(Scenes as source code)
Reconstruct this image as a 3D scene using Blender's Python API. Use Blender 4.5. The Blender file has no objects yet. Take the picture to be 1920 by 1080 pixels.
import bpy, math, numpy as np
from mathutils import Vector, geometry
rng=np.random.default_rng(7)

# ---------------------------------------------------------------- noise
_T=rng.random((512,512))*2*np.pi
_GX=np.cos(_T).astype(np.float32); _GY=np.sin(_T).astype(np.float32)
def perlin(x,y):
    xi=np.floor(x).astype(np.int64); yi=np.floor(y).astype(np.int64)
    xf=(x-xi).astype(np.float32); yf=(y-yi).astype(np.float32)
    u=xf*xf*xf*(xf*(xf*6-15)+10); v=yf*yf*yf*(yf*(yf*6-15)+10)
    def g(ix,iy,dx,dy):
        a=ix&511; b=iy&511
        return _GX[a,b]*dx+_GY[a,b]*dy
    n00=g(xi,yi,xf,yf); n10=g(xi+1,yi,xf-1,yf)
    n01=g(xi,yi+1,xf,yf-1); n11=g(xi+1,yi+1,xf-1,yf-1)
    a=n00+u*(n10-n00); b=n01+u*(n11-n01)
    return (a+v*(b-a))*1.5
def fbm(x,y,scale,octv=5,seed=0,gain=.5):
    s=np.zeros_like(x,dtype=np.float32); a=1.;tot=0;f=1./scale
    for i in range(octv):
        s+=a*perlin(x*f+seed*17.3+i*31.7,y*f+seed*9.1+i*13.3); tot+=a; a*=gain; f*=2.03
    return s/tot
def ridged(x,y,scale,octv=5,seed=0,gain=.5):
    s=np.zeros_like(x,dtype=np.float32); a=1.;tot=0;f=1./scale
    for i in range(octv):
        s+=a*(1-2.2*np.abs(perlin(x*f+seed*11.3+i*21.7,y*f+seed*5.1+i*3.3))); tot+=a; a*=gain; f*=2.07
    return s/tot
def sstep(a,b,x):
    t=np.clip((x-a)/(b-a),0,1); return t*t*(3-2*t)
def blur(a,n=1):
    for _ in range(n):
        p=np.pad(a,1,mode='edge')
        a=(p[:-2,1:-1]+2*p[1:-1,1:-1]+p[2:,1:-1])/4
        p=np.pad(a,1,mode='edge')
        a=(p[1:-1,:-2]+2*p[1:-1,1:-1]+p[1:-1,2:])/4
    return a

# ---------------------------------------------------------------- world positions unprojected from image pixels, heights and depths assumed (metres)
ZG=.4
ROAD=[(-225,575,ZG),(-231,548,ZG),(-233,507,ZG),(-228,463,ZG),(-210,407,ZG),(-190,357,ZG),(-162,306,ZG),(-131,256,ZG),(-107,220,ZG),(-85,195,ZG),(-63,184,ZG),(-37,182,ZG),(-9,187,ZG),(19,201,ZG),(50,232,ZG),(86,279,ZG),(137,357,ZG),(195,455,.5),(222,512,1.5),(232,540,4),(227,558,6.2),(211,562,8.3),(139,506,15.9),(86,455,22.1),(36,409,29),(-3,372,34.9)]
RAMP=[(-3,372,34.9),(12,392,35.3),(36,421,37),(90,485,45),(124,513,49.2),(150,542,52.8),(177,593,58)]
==
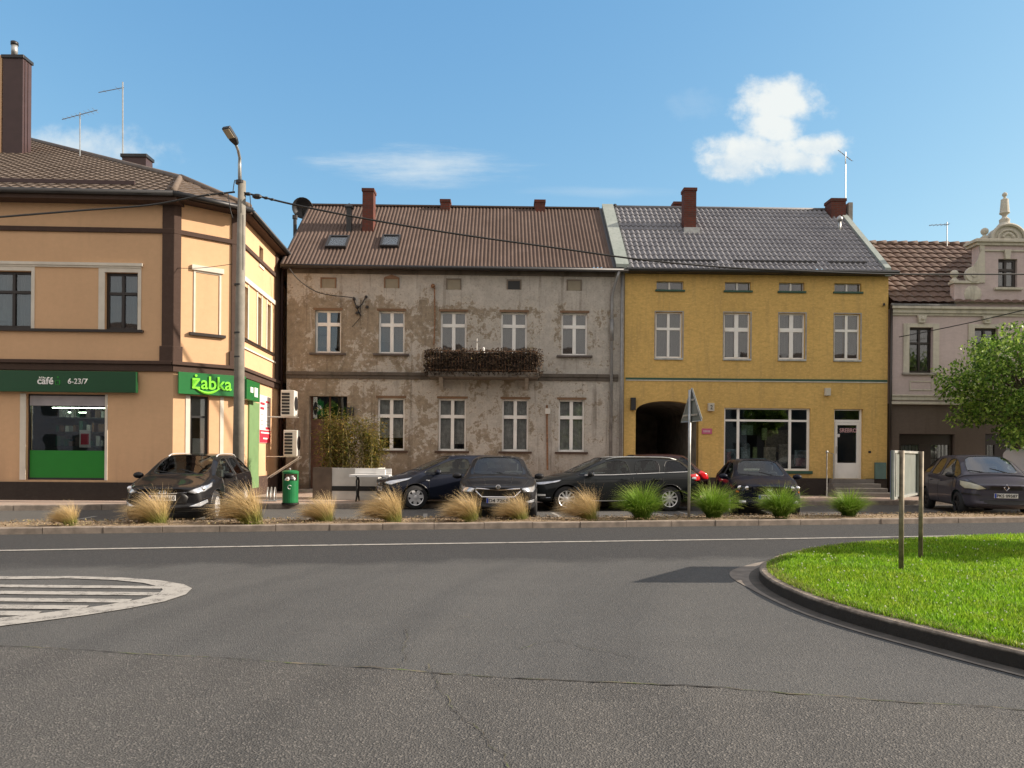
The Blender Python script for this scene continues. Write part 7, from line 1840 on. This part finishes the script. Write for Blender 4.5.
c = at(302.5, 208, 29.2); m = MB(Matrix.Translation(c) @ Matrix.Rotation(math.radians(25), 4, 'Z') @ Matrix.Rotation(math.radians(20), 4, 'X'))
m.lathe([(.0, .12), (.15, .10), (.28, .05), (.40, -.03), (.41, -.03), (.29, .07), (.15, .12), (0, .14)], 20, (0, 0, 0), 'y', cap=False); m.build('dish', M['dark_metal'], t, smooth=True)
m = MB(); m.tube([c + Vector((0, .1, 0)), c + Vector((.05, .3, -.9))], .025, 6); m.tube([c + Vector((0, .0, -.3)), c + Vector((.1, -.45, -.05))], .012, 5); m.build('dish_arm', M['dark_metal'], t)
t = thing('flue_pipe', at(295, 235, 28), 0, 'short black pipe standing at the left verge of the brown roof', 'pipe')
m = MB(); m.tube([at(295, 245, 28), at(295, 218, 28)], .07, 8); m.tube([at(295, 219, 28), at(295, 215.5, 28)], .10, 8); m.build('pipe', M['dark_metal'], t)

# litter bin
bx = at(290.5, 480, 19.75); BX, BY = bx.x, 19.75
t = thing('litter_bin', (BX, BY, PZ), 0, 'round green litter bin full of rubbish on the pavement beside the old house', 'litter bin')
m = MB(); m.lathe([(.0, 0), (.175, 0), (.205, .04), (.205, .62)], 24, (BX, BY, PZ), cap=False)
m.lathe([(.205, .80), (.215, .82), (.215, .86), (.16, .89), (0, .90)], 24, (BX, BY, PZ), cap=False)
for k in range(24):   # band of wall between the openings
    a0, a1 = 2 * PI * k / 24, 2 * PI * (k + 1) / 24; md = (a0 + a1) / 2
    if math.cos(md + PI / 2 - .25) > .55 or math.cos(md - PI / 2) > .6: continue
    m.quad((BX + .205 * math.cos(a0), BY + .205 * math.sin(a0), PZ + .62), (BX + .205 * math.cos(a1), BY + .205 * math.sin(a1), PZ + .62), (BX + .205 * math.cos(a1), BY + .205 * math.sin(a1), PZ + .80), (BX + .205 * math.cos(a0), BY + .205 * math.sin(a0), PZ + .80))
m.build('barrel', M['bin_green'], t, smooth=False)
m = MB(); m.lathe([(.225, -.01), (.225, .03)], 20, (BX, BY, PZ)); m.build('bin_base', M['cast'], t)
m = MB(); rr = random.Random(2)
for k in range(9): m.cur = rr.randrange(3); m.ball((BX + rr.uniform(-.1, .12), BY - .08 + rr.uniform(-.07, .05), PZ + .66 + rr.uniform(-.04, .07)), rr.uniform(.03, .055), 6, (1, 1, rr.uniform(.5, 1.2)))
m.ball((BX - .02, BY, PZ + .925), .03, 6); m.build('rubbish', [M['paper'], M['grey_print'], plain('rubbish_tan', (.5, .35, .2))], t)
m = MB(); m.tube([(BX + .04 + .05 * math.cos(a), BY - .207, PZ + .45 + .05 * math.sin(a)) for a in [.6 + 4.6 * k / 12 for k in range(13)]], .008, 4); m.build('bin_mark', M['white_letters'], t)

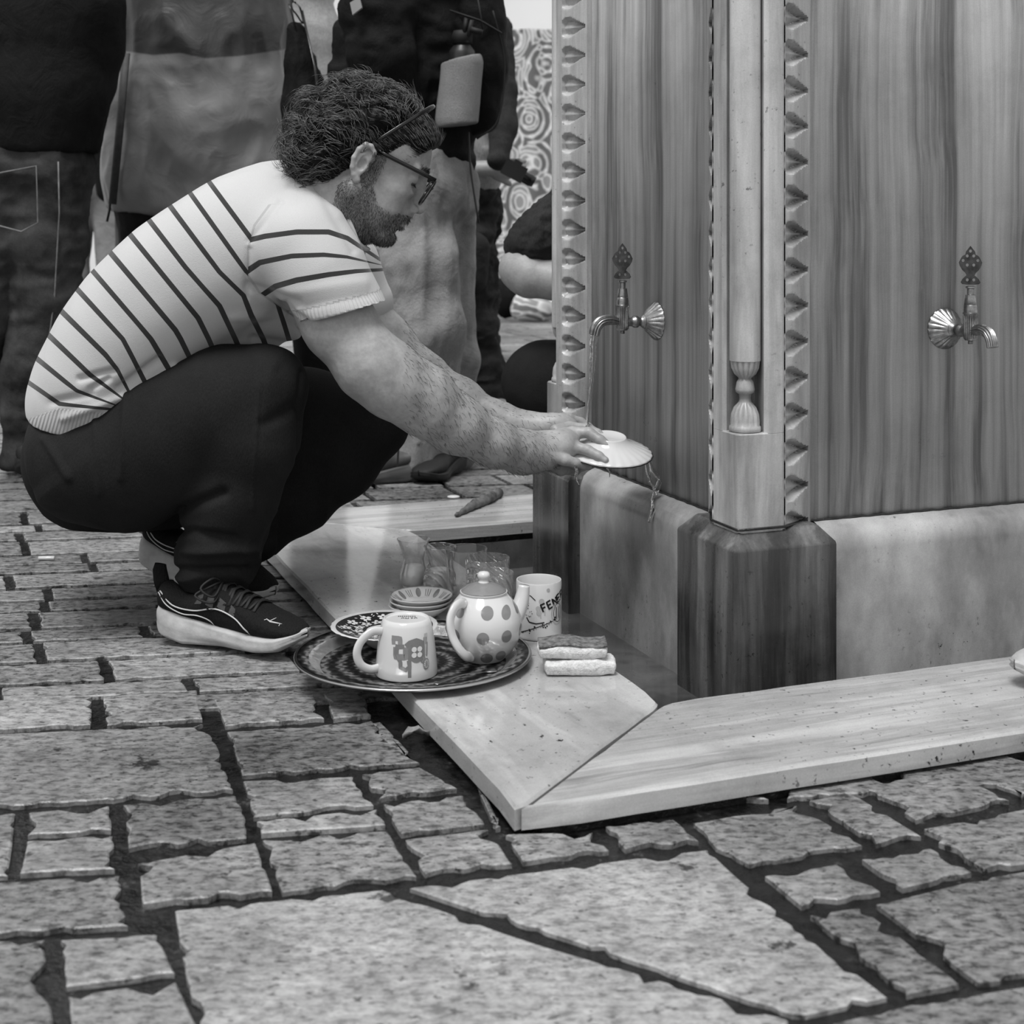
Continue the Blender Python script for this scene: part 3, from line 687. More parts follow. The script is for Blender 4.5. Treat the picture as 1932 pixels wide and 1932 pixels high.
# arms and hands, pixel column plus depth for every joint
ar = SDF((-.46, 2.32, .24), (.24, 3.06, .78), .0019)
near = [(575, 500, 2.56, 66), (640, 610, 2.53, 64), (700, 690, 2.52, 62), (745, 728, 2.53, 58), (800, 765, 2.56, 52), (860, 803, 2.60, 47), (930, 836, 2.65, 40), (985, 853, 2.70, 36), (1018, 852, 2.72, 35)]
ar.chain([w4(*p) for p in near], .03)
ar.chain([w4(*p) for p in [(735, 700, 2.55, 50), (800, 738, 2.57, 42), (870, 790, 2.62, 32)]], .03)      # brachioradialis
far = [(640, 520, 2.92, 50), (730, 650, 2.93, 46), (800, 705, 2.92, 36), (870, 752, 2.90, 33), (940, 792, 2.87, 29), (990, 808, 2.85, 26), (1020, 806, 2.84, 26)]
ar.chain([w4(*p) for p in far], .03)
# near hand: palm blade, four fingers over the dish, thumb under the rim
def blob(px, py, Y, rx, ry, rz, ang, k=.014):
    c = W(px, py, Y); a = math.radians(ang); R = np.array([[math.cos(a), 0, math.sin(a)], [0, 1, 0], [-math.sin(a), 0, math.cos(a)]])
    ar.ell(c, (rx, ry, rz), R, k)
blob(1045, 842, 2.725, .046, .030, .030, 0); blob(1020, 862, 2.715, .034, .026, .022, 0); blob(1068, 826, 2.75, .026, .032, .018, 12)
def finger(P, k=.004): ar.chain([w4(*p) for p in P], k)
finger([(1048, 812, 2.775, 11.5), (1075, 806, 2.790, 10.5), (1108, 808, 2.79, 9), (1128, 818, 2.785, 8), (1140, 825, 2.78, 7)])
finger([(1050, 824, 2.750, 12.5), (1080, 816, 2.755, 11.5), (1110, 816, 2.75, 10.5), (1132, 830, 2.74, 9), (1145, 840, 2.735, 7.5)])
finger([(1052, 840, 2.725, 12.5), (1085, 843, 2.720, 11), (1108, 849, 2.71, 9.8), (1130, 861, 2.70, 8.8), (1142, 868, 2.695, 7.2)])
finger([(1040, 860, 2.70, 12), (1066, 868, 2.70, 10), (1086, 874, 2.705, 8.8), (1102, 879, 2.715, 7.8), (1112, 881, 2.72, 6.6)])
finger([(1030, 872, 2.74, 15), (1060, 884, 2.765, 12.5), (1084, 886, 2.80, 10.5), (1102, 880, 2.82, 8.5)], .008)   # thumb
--
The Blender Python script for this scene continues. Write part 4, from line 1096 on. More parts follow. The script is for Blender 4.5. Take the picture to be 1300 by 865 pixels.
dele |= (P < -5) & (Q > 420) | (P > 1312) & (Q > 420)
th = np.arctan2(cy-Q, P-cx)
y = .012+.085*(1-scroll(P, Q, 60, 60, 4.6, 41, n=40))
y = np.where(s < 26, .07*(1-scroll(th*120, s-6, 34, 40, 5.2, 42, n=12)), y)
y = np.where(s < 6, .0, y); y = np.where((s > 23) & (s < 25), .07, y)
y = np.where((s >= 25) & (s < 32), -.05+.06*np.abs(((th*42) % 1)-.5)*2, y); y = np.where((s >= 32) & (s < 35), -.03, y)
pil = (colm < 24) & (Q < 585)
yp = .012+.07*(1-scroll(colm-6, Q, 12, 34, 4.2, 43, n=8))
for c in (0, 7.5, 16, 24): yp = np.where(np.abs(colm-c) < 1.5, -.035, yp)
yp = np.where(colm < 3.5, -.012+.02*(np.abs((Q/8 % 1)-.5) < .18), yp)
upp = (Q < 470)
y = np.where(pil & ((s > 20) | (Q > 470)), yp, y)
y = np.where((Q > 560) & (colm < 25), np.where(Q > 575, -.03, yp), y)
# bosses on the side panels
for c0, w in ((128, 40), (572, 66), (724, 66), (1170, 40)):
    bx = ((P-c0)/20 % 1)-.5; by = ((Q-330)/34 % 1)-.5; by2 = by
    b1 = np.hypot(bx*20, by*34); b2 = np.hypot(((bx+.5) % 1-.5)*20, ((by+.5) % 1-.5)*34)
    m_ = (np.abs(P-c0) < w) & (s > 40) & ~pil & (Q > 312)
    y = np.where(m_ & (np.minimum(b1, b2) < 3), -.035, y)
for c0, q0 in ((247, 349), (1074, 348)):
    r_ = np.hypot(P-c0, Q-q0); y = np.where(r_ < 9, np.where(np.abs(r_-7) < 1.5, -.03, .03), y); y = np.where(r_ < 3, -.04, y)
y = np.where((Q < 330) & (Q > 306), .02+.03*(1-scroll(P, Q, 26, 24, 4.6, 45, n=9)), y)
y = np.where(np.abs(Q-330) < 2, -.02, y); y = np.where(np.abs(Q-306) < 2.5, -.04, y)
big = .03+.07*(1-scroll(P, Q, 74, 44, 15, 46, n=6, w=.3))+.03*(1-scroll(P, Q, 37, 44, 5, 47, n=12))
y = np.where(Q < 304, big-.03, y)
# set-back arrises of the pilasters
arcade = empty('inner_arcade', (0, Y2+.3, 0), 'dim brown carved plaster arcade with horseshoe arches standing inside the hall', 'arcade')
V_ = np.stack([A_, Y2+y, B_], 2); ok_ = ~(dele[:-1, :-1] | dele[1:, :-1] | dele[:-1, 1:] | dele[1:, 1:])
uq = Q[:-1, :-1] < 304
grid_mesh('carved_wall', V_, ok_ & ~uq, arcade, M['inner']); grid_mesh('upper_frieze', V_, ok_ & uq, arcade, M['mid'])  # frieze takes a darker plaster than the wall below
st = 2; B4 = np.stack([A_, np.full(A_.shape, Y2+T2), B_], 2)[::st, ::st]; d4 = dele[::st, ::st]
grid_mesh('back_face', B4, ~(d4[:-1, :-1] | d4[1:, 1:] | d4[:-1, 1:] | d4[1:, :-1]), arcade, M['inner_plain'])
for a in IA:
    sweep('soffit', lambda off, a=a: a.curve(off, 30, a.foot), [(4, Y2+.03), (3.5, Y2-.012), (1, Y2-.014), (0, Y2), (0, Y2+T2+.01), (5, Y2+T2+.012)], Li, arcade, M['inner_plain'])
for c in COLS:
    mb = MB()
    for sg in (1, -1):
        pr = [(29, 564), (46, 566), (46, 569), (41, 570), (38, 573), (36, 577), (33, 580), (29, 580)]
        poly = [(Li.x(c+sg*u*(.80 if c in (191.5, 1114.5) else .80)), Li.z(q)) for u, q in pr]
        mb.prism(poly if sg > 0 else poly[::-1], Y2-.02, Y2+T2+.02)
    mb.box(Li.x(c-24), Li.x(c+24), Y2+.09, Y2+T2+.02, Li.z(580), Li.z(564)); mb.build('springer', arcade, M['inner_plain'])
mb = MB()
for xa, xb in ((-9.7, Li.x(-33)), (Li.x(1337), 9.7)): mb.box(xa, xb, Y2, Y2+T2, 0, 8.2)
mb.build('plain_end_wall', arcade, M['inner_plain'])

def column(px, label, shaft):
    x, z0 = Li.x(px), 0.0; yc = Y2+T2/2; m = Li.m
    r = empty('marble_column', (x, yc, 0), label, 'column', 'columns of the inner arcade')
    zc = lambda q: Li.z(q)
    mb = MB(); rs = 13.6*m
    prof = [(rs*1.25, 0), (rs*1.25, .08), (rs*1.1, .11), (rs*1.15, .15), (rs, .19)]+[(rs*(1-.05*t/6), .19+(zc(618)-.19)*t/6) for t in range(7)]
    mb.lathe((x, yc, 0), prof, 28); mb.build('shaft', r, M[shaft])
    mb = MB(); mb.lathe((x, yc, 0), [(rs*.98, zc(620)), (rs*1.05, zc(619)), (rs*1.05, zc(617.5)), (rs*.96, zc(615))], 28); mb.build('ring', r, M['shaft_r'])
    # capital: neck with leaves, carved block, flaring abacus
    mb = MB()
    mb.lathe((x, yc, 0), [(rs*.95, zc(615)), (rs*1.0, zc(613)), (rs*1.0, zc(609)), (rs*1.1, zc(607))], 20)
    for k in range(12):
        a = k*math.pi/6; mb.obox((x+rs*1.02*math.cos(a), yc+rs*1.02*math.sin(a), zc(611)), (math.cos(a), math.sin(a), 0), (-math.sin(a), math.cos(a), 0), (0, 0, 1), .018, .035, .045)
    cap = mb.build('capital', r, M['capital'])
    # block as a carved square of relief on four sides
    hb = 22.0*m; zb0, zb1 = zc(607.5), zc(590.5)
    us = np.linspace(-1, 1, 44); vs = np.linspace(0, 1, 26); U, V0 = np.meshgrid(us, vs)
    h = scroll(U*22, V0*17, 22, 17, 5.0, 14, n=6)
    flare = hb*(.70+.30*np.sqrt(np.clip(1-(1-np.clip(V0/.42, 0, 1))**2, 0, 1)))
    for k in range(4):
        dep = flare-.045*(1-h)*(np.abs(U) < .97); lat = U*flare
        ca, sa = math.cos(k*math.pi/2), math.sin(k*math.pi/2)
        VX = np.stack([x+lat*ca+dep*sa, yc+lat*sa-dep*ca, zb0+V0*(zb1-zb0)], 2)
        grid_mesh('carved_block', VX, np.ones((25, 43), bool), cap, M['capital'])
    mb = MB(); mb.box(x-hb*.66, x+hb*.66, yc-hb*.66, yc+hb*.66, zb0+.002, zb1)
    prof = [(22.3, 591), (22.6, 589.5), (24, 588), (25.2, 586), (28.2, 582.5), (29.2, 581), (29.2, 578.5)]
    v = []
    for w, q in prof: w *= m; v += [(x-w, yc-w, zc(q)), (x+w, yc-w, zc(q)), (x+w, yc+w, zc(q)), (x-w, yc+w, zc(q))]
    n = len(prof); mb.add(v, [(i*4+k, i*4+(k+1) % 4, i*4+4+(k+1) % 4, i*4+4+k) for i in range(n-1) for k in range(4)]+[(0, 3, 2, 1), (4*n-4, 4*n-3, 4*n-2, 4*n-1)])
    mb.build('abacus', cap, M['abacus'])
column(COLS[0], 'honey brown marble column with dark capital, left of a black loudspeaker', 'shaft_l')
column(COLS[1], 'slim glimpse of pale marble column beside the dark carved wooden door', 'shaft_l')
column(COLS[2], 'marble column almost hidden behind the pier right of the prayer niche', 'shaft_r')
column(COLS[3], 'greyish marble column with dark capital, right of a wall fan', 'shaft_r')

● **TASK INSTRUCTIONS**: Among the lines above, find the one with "Reconstruct this image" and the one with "rng=np.random.default_rng(7)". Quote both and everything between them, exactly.

● **COMPLETE ANSWER**:
Reconstruct this image as a 3D scene using Blender's Python API. Use Blender 4.5. The Blender file has no objects yet. Take the picture to be 1920 by 1080 pixels.
import bpy, math, numpy as np
from mathutils import Vector, geometry
rng=np.random.default_rng(7)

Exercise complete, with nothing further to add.